One of our investment areas at Lowercarbon is buying more time for communities and ecosystems on the frontlines of the climate crisis. We have to face the fact that we’ve already locked this planet into 1.2 degrees Celsius of warming and, in doing so, have locked billions of people—primarily the most vulnerable among us who are also the least responsible for this state of affairs—into devastating consequences. Scalable technology is one of the few things that can help mitigate the impacts of things like extreme weather, reduced crop yields, water insecurity, etc. The whole realm of adaptation and resilience needs more attention and innovation, and it’s an area we’re excited to keep backing.
How are you finding the startups in your portfolio?
Relationships play a big part: Many of the introductions to founders we’ve partnered with come in from people in our networks—from limited partners, founders in our portfolio, from fellow investors, etc. We’ve worked to actively deepen connectivity with the academic institutions and labs that groundbreaking tech emerges from, and with entrepreneurs in geographies that are less represented in our portfolio right now. But for the most part, founders find their way to us because we’ve built the leading brand in the space, and they trust us because we can speak their language and share their mission. The backgrounds of folks on our team are far from the norm when it comes to venture; for the most part, we’re science nerds, engineers, policy wonks. . . . We’re climate folks through and through, and that’s intentional; it shapes the communities we’re tapped into, and it means we deeply understand the technologies founders are building and the markets they’re selling into.

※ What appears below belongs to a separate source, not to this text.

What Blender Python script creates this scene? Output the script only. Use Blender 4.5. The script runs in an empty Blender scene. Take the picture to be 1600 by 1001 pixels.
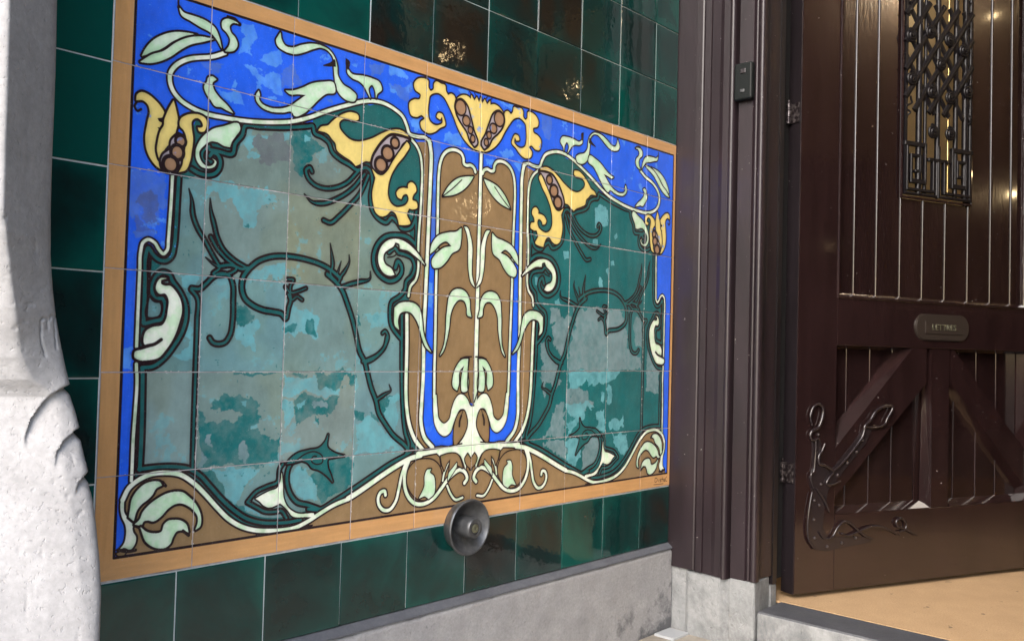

When you get an email from a founder, what are you looking for? What makes you want to learn more about a startup and set up a meeting?
When I’m deciding whether or not to take a first call with a founder, I’m looking for four things: 1) Stage fit—we like to partner with teams early, generally at the pre-seed or seed stage of company building. 2) Thesis fit—we’re looking for founders making products that are better, faster, sexier, cheaper than the carbon-intensive incumbents. 3) Climate impact—founders should be tackling industries that represent a big chunk of global emissions, or areas where the impacts of climate change will be most significant. And 4) storytelling/communication—founders need to understand and be able to communicate in clear, compelling terms why now is the time, and why they have an unfair advantage that makes their success inevitable. Being able to nail the delivery of those two points is a proxy for a founder’s ability to sell their product further down the road.
What are examples of the types of questions you ask founders?
- Why now? What’s changed in the past few years that makes your technology and business possible now?
- What’s your unfair advantage? If the answer is “me/our team,” why are you one of 10 people in the world who could build what you’re building?
- If you succeed, how will that affect concentrations of greenhouse gases in the atmosphere?
If you’re interested after a pitch, what are the next steps, and how long does it typically take before a startup could get funded?
We pride ourselves on our ability to move quickly. We’re nimble and flexible: Our investment committee can meet late on a Friday night if needed and generally, we move through our diligence process on the order of weeks, not months. Sometimes, things can take longer than that if it’s a space we’re learning about for the first time, but other times we can make an offer 24 hours after meeting a founder if that’s what’s required to win.
Any other advice you’d give early-stage founders?
First, get feedback early and don’t let a “no” discourage you. This is a field that requires grit and tenacity and the sooner you get real about red flags in your business model or tech, the more quickly you can pivot to something that has a real shot at healing the planet.
Second, and most importantly, there has never been a better time to start a climate tech company. Get building! And once you do, reach out.